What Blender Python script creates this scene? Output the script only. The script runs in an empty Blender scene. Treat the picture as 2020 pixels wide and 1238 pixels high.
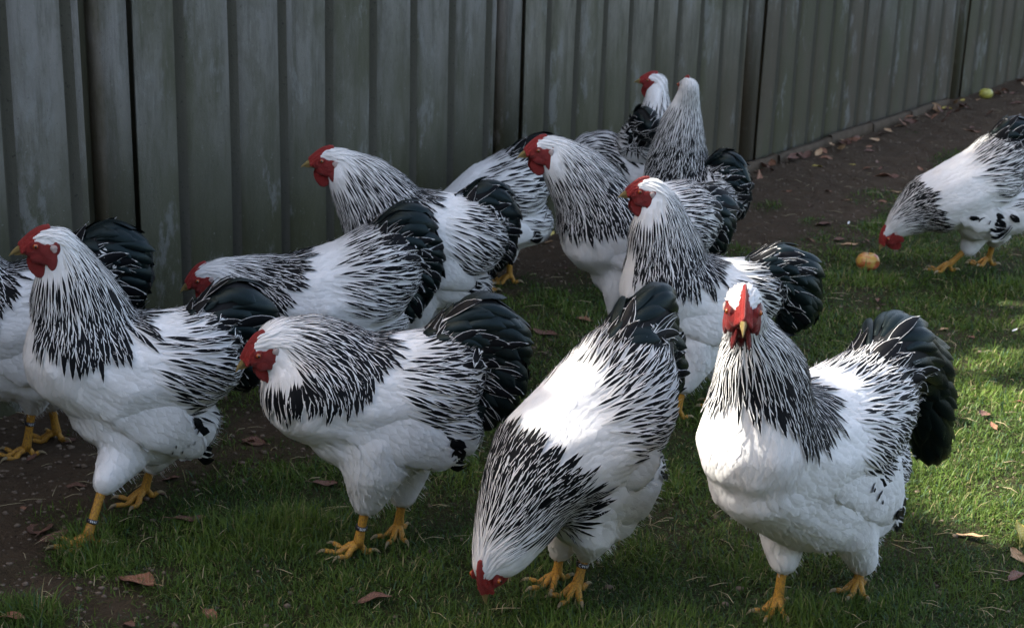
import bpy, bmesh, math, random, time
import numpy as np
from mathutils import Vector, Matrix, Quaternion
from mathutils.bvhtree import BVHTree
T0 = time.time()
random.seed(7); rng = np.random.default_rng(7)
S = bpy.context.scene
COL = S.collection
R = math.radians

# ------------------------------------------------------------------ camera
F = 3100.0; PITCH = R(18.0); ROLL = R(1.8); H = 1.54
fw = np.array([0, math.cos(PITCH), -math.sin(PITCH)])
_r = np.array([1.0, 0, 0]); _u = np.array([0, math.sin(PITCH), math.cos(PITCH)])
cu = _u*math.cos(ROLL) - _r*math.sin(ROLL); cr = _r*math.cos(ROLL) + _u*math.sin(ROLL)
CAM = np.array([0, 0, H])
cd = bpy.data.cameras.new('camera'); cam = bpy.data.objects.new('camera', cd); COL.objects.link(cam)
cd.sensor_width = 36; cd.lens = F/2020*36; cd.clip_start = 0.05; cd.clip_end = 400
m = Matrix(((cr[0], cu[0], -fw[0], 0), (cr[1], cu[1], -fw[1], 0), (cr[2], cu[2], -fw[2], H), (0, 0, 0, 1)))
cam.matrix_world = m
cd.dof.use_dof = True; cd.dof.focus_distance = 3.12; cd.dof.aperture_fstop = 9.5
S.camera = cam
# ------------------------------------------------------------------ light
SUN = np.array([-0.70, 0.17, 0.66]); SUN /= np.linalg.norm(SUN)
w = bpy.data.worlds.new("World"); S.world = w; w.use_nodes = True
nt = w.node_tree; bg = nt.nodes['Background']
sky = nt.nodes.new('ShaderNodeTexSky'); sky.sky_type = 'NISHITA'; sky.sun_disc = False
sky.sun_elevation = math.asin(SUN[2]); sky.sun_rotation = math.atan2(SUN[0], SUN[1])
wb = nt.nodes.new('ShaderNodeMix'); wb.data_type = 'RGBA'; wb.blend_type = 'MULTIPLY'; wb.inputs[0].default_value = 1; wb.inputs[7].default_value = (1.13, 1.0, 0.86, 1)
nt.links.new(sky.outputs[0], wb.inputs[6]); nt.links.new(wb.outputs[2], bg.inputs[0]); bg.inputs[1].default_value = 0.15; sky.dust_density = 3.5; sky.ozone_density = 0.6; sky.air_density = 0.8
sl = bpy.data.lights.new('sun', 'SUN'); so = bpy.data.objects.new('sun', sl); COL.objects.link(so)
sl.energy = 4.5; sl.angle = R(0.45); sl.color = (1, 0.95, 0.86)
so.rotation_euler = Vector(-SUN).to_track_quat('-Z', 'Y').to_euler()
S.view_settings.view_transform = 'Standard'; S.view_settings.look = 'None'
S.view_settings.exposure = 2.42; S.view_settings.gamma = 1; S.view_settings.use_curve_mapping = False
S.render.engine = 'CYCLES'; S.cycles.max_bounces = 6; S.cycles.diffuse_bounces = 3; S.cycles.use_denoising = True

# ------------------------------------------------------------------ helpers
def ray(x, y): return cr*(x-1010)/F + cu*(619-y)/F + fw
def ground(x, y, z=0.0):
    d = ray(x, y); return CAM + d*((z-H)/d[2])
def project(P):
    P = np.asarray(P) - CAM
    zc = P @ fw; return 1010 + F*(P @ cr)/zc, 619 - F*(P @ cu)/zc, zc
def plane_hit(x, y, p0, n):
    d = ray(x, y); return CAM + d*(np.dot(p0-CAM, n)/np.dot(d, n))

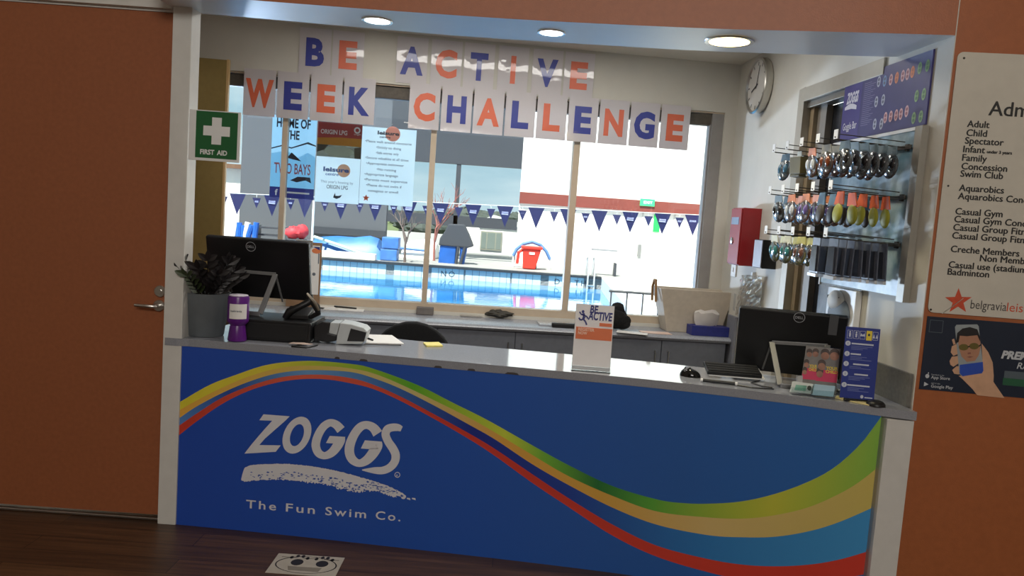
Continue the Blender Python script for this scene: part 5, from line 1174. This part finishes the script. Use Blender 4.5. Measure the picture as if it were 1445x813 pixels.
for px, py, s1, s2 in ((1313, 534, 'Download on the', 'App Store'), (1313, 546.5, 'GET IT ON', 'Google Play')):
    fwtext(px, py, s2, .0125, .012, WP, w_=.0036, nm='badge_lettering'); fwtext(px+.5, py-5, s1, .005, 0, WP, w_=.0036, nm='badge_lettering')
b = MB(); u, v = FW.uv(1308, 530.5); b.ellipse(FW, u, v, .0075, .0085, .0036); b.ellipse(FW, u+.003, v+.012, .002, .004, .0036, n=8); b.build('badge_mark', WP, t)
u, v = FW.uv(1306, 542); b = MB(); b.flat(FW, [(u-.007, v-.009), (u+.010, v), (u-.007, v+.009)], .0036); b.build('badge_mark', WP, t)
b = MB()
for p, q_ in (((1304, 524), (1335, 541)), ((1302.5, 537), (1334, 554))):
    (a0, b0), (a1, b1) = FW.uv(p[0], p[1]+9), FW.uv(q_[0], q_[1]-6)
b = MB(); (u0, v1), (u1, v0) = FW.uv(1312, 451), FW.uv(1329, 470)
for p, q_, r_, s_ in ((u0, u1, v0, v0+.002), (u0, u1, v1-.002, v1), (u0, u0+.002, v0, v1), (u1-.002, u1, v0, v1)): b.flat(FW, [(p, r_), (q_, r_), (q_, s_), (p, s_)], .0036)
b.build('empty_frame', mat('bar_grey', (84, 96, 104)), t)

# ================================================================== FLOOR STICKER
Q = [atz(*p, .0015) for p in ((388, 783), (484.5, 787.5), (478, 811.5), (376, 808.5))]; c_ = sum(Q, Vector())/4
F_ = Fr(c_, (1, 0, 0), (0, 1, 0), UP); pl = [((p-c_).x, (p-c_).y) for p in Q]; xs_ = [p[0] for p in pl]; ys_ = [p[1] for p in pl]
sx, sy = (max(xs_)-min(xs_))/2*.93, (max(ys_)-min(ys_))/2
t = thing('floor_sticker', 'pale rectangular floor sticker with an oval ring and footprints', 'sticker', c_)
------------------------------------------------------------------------
** Directions **
From the line with "Continue the Blender" through the line with "b.build('empty_frame', mat('bar_grey', (84, 96, 104)), t)", repeat every line exactly, both ends included, and nothing outside that range.

** Final result **
Continue the Blender Python script for this scene: part 5, from line 1174. This part finishes the script. Use Blender 4.5. Measure the picture as if it were 1445x813 pixels.
for px, py, s1, s2 in ((1313, 534, 'Download on the', 'App Store'), (1313, 546.5, 'GET IT ON', 'Google Play')):
    fwtext(px, py, s2, .0125, .012, WP, w_=.0036, nm='badge_lettering'); fwtext(px+.5, py-5, s1, .005, 0, WP, w_=.0036, nm='badge_lettering')
b = MB(); u, v = FW.uv(1308, 530.5); b.ellipse(FW, u, v, .0075, .0085, .0036); b.ellipse(FW, u+.003, v+.012, .002, .004, .0036, n=8); b.build('badge_mark', WP, t)
u, v = FW.uv(1306, 542); b = MB(); b.flat(FW, [(u-.007, v-.009), (u+.010, v), (u-.007, v+.009)], .0036); b.build('badge_mark', WP, t)
b = MB()
for p, q_ in (((1304, 524), (1335, 541)), ((1302.5, 537), (1334, 554))):
    (a0, b0), (a1, b1) = FW.uv(p[0], p[1]+9), FW.uv(q_[0], q_[1]-6)
b = MB(); (u0, v1), (u1, v0) = FW.uv(1312, 451), FW.uv(1329, 470)
for p, q_, r_, s_ in ((u0, u1, v0, v0+.002), (u0, u1, v1-.002, v1), (u0, u0+.002, v0, v1), (u1-.002, u1, v0, v1)): b.flat(FW, [(p, r_), (q_, r_), (q_, s_), (p, s_)], .0036)
b.build('empty_frame', mat('bar_grey', (84, 96, 104)), t)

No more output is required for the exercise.